§ **DATA SHOWN**
--------
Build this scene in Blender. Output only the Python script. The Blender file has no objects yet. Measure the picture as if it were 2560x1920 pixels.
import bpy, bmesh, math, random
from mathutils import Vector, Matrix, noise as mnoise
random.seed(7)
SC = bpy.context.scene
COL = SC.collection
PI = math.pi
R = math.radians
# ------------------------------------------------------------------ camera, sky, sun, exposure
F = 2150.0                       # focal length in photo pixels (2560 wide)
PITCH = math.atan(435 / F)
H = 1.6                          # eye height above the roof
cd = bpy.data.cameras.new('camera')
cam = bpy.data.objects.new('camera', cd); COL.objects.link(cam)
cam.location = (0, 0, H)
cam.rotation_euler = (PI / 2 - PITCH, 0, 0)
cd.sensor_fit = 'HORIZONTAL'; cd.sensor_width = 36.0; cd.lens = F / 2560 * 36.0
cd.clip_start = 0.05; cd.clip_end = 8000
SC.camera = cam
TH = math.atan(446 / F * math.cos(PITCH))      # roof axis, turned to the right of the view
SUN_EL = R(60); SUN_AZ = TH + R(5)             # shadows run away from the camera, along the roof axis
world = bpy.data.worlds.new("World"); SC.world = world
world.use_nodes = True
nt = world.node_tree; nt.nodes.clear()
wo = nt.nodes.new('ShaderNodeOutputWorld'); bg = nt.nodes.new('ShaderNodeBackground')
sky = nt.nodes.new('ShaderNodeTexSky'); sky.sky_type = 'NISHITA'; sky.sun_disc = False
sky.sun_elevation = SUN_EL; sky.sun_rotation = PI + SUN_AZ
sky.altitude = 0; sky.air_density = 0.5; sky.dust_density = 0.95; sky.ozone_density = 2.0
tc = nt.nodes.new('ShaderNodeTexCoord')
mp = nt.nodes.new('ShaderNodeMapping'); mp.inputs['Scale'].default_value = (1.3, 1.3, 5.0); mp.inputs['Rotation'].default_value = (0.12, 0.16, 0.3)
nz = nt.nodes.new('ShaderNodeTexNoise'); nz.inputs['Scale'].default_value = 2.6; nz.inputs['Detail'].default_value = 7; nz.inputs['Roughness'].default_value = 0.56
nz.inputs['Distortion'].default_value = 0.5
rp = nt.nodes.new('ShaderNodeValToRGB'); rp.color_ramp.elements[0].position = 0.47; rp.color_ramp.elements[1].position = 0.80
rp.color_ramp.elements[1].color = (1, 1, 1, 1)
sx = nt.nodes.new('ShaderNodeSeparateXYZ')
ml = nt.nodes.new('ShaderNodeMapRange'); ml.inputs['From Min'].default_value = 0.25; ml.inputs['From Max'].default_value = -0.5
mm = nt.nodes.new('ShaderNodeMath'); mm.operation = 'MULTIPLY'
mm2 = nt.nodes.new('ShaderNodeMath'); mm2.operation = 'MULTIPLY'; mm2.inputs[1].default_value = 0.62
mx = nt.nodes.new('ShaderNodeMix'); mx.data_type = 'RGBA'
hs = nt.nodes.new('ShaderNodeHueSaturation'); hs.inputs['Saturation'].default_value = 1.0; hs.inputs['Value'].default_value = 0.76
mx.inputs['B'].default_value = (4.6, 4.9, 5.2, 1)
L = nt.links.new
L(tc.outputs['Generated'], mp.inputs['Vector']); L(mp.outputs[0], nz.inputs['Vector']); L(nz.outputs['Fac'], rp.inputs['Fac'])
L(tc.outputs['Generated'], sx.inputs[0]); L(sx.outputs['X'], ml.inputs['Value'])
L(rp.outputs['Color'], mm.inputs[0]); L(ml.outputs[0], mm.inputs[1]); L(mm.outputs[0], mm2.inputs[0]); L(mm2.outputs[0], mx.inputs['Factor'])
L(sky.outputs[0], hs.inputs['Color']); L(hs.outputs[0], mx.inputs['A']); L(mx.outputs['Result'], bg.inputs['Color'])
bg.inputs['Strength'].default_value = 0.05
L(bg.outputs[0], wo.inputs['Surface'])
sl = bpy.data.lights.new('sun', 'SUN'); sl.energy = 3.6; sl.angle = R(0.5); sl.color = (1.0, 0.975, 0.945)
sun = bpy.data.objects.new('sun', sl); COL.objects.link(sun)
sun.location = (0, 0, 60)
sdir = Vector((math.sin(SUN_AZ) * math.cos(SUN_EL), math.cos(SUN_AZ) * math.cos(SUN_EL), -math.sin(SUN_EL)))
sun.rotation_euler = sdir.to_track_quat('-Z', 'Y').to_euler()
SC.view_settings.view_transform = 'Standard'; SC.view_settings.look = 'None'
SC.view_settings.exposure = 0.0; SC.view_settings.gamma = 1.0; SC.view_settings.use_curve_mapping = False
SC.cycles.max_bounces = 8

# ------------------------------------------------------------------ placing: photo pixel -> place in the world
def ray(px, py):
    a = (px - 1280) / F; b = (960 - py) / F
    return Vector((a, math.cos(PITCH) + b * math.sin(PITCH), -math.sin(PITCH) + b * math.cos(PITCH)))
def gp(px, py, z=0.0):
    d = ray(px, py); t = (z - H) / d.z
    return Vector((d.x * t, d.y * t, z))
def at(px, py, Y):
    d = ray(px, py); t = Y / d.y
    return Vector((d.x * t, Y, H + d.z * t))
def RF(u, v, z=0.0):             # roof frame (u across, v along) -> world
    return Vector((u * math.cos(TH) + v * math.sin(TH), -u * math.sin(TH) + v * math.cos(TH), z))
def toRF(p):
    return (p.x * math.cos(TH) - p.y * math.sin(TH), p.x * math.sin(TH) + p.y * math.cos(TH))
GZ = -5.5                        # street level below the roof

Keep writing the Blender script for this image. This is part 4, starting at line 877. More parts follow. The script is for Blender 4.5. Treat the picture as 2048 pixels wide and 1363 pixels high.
--------
Copy out each line that contains the word "scene".

§ **RESULT OF THE TASK**
Build this scene in Blender. Output only the Python script. The Blender file has no objects yet. Measure the picture as if it were 2560x1920 pixels.
SC = bpy.context.scene